Direction: Copy, exactly and only, the lines from the one with "Model this scene" up to and including the one with "COL = SC.collection", leaving pictures out.

********

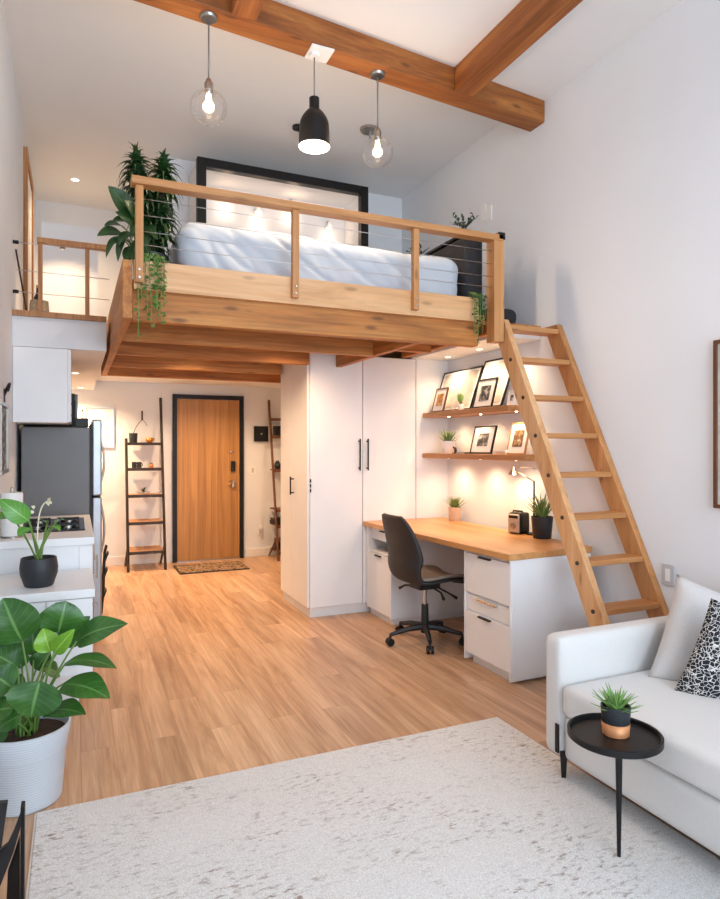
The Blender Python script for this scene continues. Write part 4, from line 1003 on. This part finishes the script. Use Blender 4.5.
t = thing('dark_jar', (2.40, 8.02, 1.133), 'dark jar on the middle board of the brown shelf', 'jar')
obj('jar_body', lathe(nb(), [(0, 0), (.04, 0), (.045, .05), (.03, .09), (0, .09)], (0, 0, 0), 18), M['blackpot'], t, smooth=True); obj('jar_lid', lathe(nb(), [(0, .0905), (.024, .0905), (.02, .11), (0, .112)], (0, 0, 0), 14), M['twig'], t)
t = thing('dark_basket', (2.46, 8.054, 1.5635), 'dark storage basket on an upper board of the brown shelf', 'basket')
obj('basket_body', bx(box(-.1, .1, -.045, .045, 0, .01), -.1, -.09, -.045, .045, .01, .13), M['twig'], t, bev=.002); obj('basket_side', bx(bx(box(-.09, .09, -.045, -.036, .01, .13), -.09, .09, .036, .045, .01, .13), .09, .1, -.045, .045, .01, .13), M['black'], t, bev=.002)
t = thing('shoes_box', (2.5, 7.93, .113), 'dark box on the bottom board of the brown shelf', 'box')
obj('box_body', box(-.14, .12, -.1, .1, 0, .1), M['black'], t, bev=.004); obj('box_lid', box(-.143, .123, -.103, .103, .1005, .13), M['brown'], t, bev=.003)
t = thing('intercom_panel', (2.20, YB-.001, 1.49), 'square black panel on the wall right of the entry door', 'wall panel')
obj('panel_case', box(-.085, .10, -.035, 0, 0, .2), M['black'], t, bev=.004); obj('panel_lens', tube(nb(), [(.01, -.035, .1), (.01, -.04, .1)], .012, 14), M['nickel'], t)
t = thing('light_switch', (2.10, YB-.001, 1.06), 'white light switch on the wall beside the oak door', 'light switch')
obj('switch_plate', box(-.04, .04, -.008, 0, 0, .12), M['white'], t, bev=.002); obj('rocker', box(-.015, .015, -.012, -.0085, .03, .09), M['switch'], t, bev=.001)
t = thing('low_wall_socket', (2.20, YB-.001, .28), 'white socket low on the wall right of the oak door', 'socket')
obj('socket_plate', box(-.035, .035, -.008, 0, 0, .12), M['white'], t, bev=.002); obj('plug', box(-.015, .02, -.04, -.0085, .02, .08), M['switch'], t, bev=.002)
t = thing('wall_picture', (.27, YB+.048, 1.41), 'pale framed print on the wall between the fridge and the dark ladder shelf', 'picture frame')
f = nb(); w, h = .32, .475
bx(f, -w/2, w/2, -.02, 0, 0, .015); bx(f, -w/2, w/2, -.02, 0, h-.015, h); bx(f, -w/2, -w/2+.015, -.02, 0, .015, h-.015); bx(f, w/2-.015, w/2, -.02, 0, .015, h-.015)
obj('frame', f, M['nickel'], t, bev=.002); obj('mount_board', box(-w/2+.015, w/2-.015, -.01, -.002, .015, h-.015), M['canvas'], t); obj('print', box(-w/2+.06, w/2-.06, -.0118, -.0102, .08, h-.08), M['plan'], t)

# ------------------------------------------------------------------ sofa and rug
t = thing('area_rug', (.9, 1.7, 0), 'large distressed ivory rug on the plank floor before the sofa', 'rug')
obj('rug_pile', box(-.135, 2.01, .55, 2.755, .0, .016), M['rug'], t, world=True, bev=.005)
obj('rug_binding', bx(box(-.141, -.1355, .55, 2.755, 0, .011), -.141, 2.016, 2.7555, 2.761, 0, .011), M['cream'], t, world=True)
S = thing('sofa', (2.45, 1.3, 0), 'pale linen sofa with slim arm and black legs along the right wall', 'sofa')
obj('base', soft_box(1.885, 3.04, .36, 2.125, .098, .285, (30, 50, 8), .025), M['sofa'], S, world=True, smooth=True)
obj('arm', soft_box(1.875, 3.04, 2.127, 2.235, .098, .61, (30, 8, 16), .03), M['sofa'], S, world=True, smooth=True)
obj('arm', soft_box(1.865, 3.04, .24, .358, .125, .612, (30, 8, 16), .03), M['sofa'], S, world=True, smooth=True)
obj('backrest', soft_box(2.82, 3.06, .37, 2.12, .30, .74, (10, 40, 16), .05), M['sofa'], S, world=True, smooth=True)
obj('seat_cushion', soft_box(1.868, 2.815, .365, 2.122, .287, .42, (40, 70, 12), .03), M['sofa'], S, world=True, smooth=True)
for x, y in ((1.90, 2.135), (3.0, 2.135), (1.90, .34), (3.0, .34)):
    obj('leg', bx(nb(), x-.014, x+.014, y-.02, y+.02, .017, .125) if False else tube(nb(), [(x, y, .017), (x, y, .13)], [.013, .022], 4), M['black'], S, world=True)
obj('corner_bracket', box(1.858, 1.8645, 2.122, 2.142, .13, .25), M['black'], S, world=True)
def pillow(w, h, th, n=22, wr=0):
    bm = nb(); top = []; 
    def zf(u, v): return th*((1-abs(u)**3.2)*(1-abs(v)**3.2))**.55
    g = [[None]*(n+1) for _ in range(n+1)]; g2 = [[None]*(n+1) for _ in range(n+1)]
    for i in range(n+1):
        for j in range(n+1):
            u, v = -1+2*i/n, -1+2*j/n
            sx = 1-.06*(1-v*v)*abs(u)**3*0 - .05*(1-abs(v)**2)*(abs(u)**4); sy = 1-.05*(1-abs(u)**2)*(abs(v)**4)
            x, y = u*w/2*sx, v*h/2*sy; z = zf(u, v)
            k = wr*noise.noise(V((u*3, v*3, th*20)))*(z/th)
            g[i][j] = vv(bm, (x, y, z/2+k))
            g2[i][j] = g[i][j] if i in (0, n) or j in (0, n) else vv(bm, (x, y, -z/2))
    for i in range(n):
        for j in range(n):
            bm.faces.new((g[i][j], g[i+1][j], g[i+1][j+1], g[i][j+1])); bm.faces.new((g2[i][j+1], g2[i+1][j+1], g2[i+1][j], g2[i][j]))
    return bm
def place_pillow(o, c, nrm, up, roll=0):
    n = V(nrm).normalized(); u = V(up); u = (u-n*u.dot(n)).normalized(); r = u.cross(n)
    m = Matrix((r, u, n)).transposed().to_4x4(); o.matrix_world = Matrix.Translation(V(c)) @ m @ Matrix.Rotation(roll, 4, 'Z')
def place_cushion(name, bl, tl, nrm, w, bm, mat, label):   # stands on its lower left corner
    bl, tl = V(bl), V(tl); u = (tl-bl).normalized(); n = V(nrm); n = (n-u*n.dot(u)).normalized(); r = u.cross(n)
    o = thing(name, (0, 0, 0), label, 'cushion'); h = (tl-bl).length
    c = bl+u*h/2+r*w/2
    o.matrix_world = Matrix.Translation(c) @ Matrix((r, u, n)).transposed().to_4x4()
    obj('cushion_cover', bm, mat, o, smooth=True)
place_cushion('oatmeal_cushion', (2.29, 2.03, .425), (2.50, 2.065, .83), (-.5, -.85, .25), .50, pillow(.52, .48, .19, 26, .014), M['cush'], 'large plain oatmeal linen cushion standing in the far corner of the sofa')
place_cushion('patterned_cushion', (2.262, 1.868, .435), P(712, 603, 2.60), (-.6, -.75, .25), .40, pillow(.42, .41, .12, 24, .006), M['maze'], 'black and white maze patterned cushion leaning on the plain one')
# side table
t = thing('round_side_table', (1.705, 1.665, .016), 'round black tray side table standing on the rug before the sofa', 'side table')
obj('tray_top', lathe(nb(), [(0, .396), (.151, .396), (.156, .40), (.156, .42), (.151, .422), (.147, .419), (.146, .406), (0, .405)], (0, 0, 0), 56), M['black'], t, smooth='angle')
obj('leg', tube(nb(), [(0, -.02, 0), (0, -.02, .15), (0, -.02, .397)], [.0065, .009, .013], 12), M['black'], t, smooth='angle')
obj('leg_socket', lathe(nb(), [(0, .378), (.03, .385), (.04, .3955), (0, .3955)], (0, -.02, 0), 20), M['black'], t, smooth='angle')
t = thing('small_succulent', (1.718, 1.672, .4215), 'small green succulent in black and copper pot on the round black table', 'potted plant')
pot(t, potprof(.043, .050, .10), M['blackpot'], .046, .08)
obj('copper_band', lathe(nb(), [(.0438, .004), (.0475, .045), (.0478, .045), (.0478, .045), (.0440, .002)], (0, 0, 0), 32), M['copper'], t, smooth=True)
rosette(t, .082, 48, .09, .014, M['succ'], .2, 1.45, 2, .1)
t = thing('wall_outlet', (XR-.0005, 2.62, .63), 'grey double socket plate on the right wall above the sofa arm', 'socket')
obj('socket_plate', box(-.012, 0, -.042, .042, 0, .12), M['switch'], t, bev=.003); obj('socket_face', box(-.015, -.0125, -.016, .016, .025, .095), M['paper'], t, bev=.001)
t = thing('wood_framed_wall_art', (XR-.0005, 2.0, 1.10), 'wood framed wall art at the right edge on the right wall', 'picture frame')
f = nb(); y0, y1, h = -.55, .32, .88
bx(f, -.035, 0, y0, y1, 0, .02); bx(f, -.035, 0, y0, y1, h-.02, h); bx(f, -.035, 0, y0, y0+.02, .02, h-.02); bx(f, -.035, 0, y1-.02, y1, .02, h-.02)
obj('frame', f, M['brown'], t, bev=.002); obj('canvas', box(-.025, -.002, y0+.02, y1-.02, .02, h-.02), M['pale'], t)
# black folding stool at the lower left
t = thing('black_metal_stool', (-.25, 2.1, 0), 'low black metal stool with crossed legs at the lower left beside the rug', 'stool')
def plate(pts, d, th):      # flat metal plate with the given outline, th thick
    bm = nb(); q = [P(u, v, d)-V((0, th/2, 0)) for u, v in pts]; a = [vv(bm, p) for p in q]; b = [vv(bm, p+V((0, th, 0))) for p in q]
    bm.faces.new(a[::-1]); bm.faces.new(b)
    for i in range(len(q)): j = (i+1) % len(q); bm.faces.new((a[i], a[j], b[j], b[i]))
    return bm
obj('leg', plate([(21, 804), (25, 804), (24.5, 925), (20.5, 925)], 1.9, .04), M['black'], t, world=True, bev=.0015)
obj('curved_brace', plate([(24, 803), (20, 829), (14, 850), (7, 868), (0, 886), (-14, 905), (-14, 870), (0, 849), (8, 843), (14, 830)], 1.9, .018), M['blackp'], t, world=True, bev=.0015)
obj('side_panel', plate([(20, 834), (20, 915), (6, 915), (8, 870), (14, 853)], 1.915, .012), M['black'], t, world=True)
obj('curved_brace', plate([(8, 801), (2, 844), (-6, 862), (-16, 870), (-16, 803)], 1.88, .02), M['blackp'], t, world=True, bev=.0015)
obj('leg', plate([(-20, 800), (-15, 800), (-15, 925), (-20, 925)], 1.9, .04), M['black'], t, world=True, bev=.0015)
# kitchen and entry downlights
downlight((.06, 7.80, 2.09), 'lit recessed downlight in the lower kitchen ceiling by the entry wall', 34, 150, 'downlights in the lower kitchen ceiling', rgb=(255, 214, 168))
downlight((.0, 6.3, 2.09), 'lit recessed downlight in the lower kitchen ceiling above the fridge side', 9, 140, 'downlights in the lower kitchen ceiling', rgb=(255, 216, 172))
downlight((1.45, 7.2, 2.2), 'lit recessed downlight in the entry ceiling before the oak door', 28, 150, 'downlights in the entry ceiling', rgb=(255, 214, 168))
downlight((2.5, 7.2, 2.2), 'lit recessed downlight in the entry ceiling by the brown shelf', 8, 150, 'downlights in the entry ceiling', rgb=(255, 214, 168))
downlight((.9, 5.35, 2.272), 'lit recessed downlight between loft joists left of the wardrobe', 16, 150, 'downlights between the loft joists', rgb=(255, 216, 172))
downlight((1.5, 4.6, 2.272), 'lit recessed downlight between loft joists before the wardrobe', 12, 150, 'downlights between the loft joists', rgb=(255, 208, 160))

# ------------------------------------------------------------------ daylight
w = bpy.data.worlds.new('daylight'); SC.world = w; w.use_nodes = True
w.node_tree.nodes['Background'].inputs[0].default_value = (.80, .90, 1.0, 1); w.node_tree.nodes['Background'].inputs[1].default_value = 1.0
def area(name, loc, rot, sx, sy, watts, rgb):
    l = bpy.data.lights.new(name, 'AREA'); l.shape = 'RECTANGLE'; l.size = sx; l.size_y = sy; l.energy = watts; l.color = rgb
    o = bpy.data.objects.new(name, l); COL.objects.link(o); o.location = loc; o.rotation_euler = rot; return o
area('window_daylight', (1.4, -1.85, 1.98), (PI/2, 0, 0), 2.9, 3.2, 160, (.70, .845, 1.0))
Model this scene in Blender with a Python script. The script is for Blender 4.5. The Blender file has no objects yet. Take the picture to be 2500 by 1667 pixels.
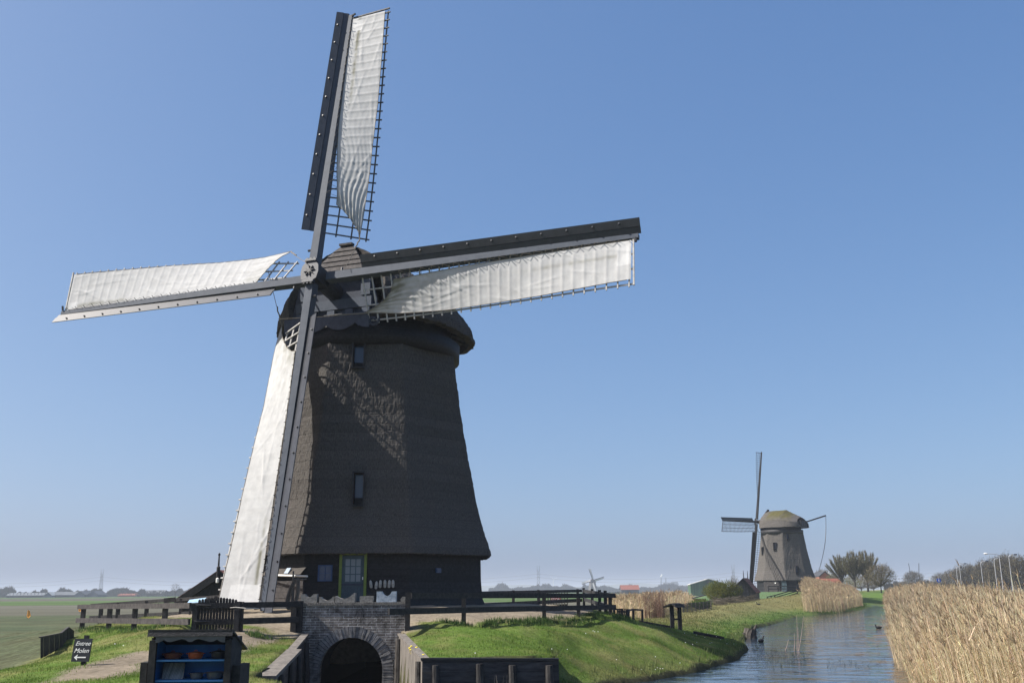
import bpy, math, random
import numpy as np
from mathutils import Vector, Matrix

random.seed(11)
RNG = np.random.default_rng(11)
SC = bpy.context.scene
COL = SC.collection

# ------------------------------------------------------------------ camera
W0, H0, F0 = 2500.0, 1667.0, 2450.0
TH = math.atan(610.0 / F0)
RHO = -0.007
CAMZ = 2.6
fwv = np.array([0, math.cos(TH), math.sin(TH)])
_rt = np.array([1.0, 0, 0]); _up = np.array([0, -math.sin(TH), math.cos(TH)])
rgt = _rt * math.cos(RHO) + _up * math.sin(RHO)
upv = -_rt * math.sin(RHO) + _up * math.cos(RHO)
cam = bpy.data.cameras.new('camera')
cam.sensor_width = 36.0
cam.lens = F0 / W0 * 36.0
cam.clip_start = 0.1
cam.clip_end = 20000
camo = bpy.data.objects.new('camera', cam)
COL.objects.link(camo)
m = Matrix.Identity(4)
for i in range(3):
    m[i][0] = rgt[i]; m[i][1] = upv[i]; m[i][2] = -fwv[i]
m[2][3] = CAMZ
camo.matrix_world = m
SC.camera = camo

# ------------------------------------------------------------------ sky, sun, exposure
SUN_EL, SUN_AZ = 45.5, 5.5          # the sun stands to the left, hardly behind the camera
Lv = Vector((-math.cos(math.radians(SUN_EL)) * math.cos(math.radians(SUN_AZ)),
             -math.cos(math.radians(SUN_EL)) * math.sin(math.radians(SUN_AZ)),
             math.sin(math.radians(SUN_EL))))
world = bpy.data.worlds.new("World")
SC.world = world
world.use_nodes = True
wn = world.node_tree
wn.nodes.clear()
sky = wn.nodes.new('ShaderNodeTexSky')
sky.sky_type = 'NISHITA'
sky.sun_disc = False
sky.sun_elevation = math.radians(SUN_EL)
sky.sun_rotation = math.atan2(Lv.x, Lv.y)
sky.altitude = 0
sky.air_density = 0.7
sky.dust_density = 2.4
sky.ozone_density = 6.0
bg = wn.nodes.new('ShaderNodeBackground')
bg.inputs['Strength'].default_value = 0.088
wo = wn.nodes.new('ShaderNodeOutputWorld')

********

Solution for this exercise:
Model this scene in Blender with a Python script. The script is for Blender 4.5. The Blender file has no objects yet. Take the picture to be 2500 by 1667 pixels.
import bpy, math, random
import numpy as np
from mathutils import Vector, Matrix

random.seed(11)
RNG = np.random.default_rng(11)
SC = bpy.context.scene
COL = SC.collection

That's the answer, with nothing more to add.